Monday, August 25, 2008

Everything I Ever Needed

Music has been my lifeblood for many, many years. It kept me sane on any number of occasions, and pushed me to the brink on others. The adrenaline rush of performance, of being seen and heard, is something I fear and crave simultaneaously. I absolutely hate being in front of large groups of people (or even small groups of people for that matter). It's not that I fear rejection, because I could care less if they didn't like the way I played or the things I had to say. I fear my own interpretation of what I do. If what I do is not perfect in my eyes (perhaps it's not perfect in the eyes of others, but I obviously don't know that unless they tell me) I keep picking at what was, and picking and picking so the scab never heals. It's not just music, it's everything. It sounds kind of OCD, and maybe it is some variation of OCD but it's not terrible. It simply is.

I can live with performing to the best of my ability, to writing to the best of my ability, to being the best friend I can be, etc. I try so hard at everything that I do, and often find myself completely depleted of energy, which makes me kind of useless. So how do I renew my energy? Where can I cut back so that I am not running on empty?
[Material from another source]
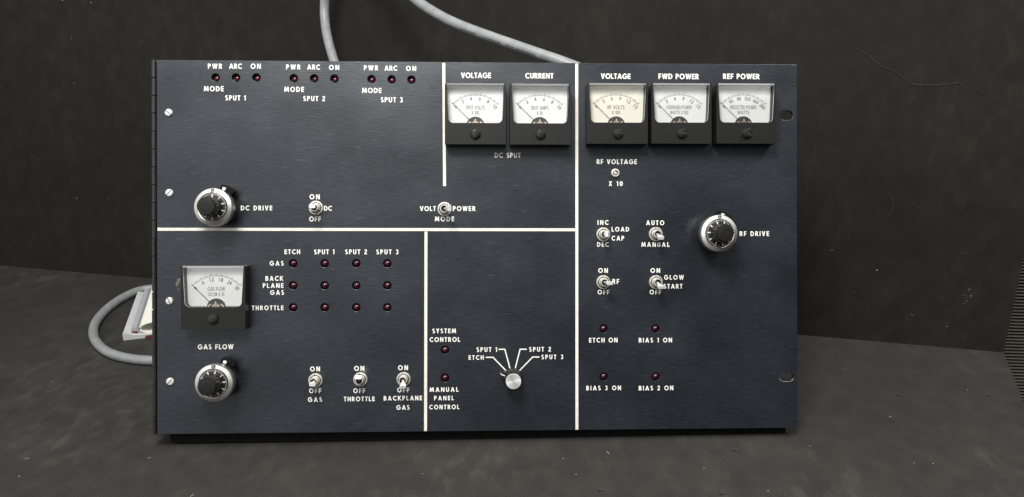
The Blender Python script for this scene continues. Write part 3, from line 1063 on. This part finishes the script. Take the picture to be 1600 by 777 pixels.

Music is and has been my life. But I just don't see myself playing with my school ensemble this year. I can't STAND how small it is, for one thing. I was always in a big orchestra, well funded, but where every member was still appreciated as an individual.

I need to take some time out and find out for myself where music stands in my life. Does it remain what it is and has been for me? Or do I find a new direction? I can't imagine my life without music, and I don't want to. But I also don't want to put myself through what I went through last year with this particular ensemble.

I guess we'll see what happens.

A life without music is a fate worse than death.

Besides being slightly lost in terms of my musical goals for the coming year, I'm basically ecstatic. School starts in six days.

http://www.youtube.com/watch?v=lwNSYplomMA

That song describes how I'm feeling right now (and also my lack of ability at posting videos... I suck). Nothing's gonna bring me down.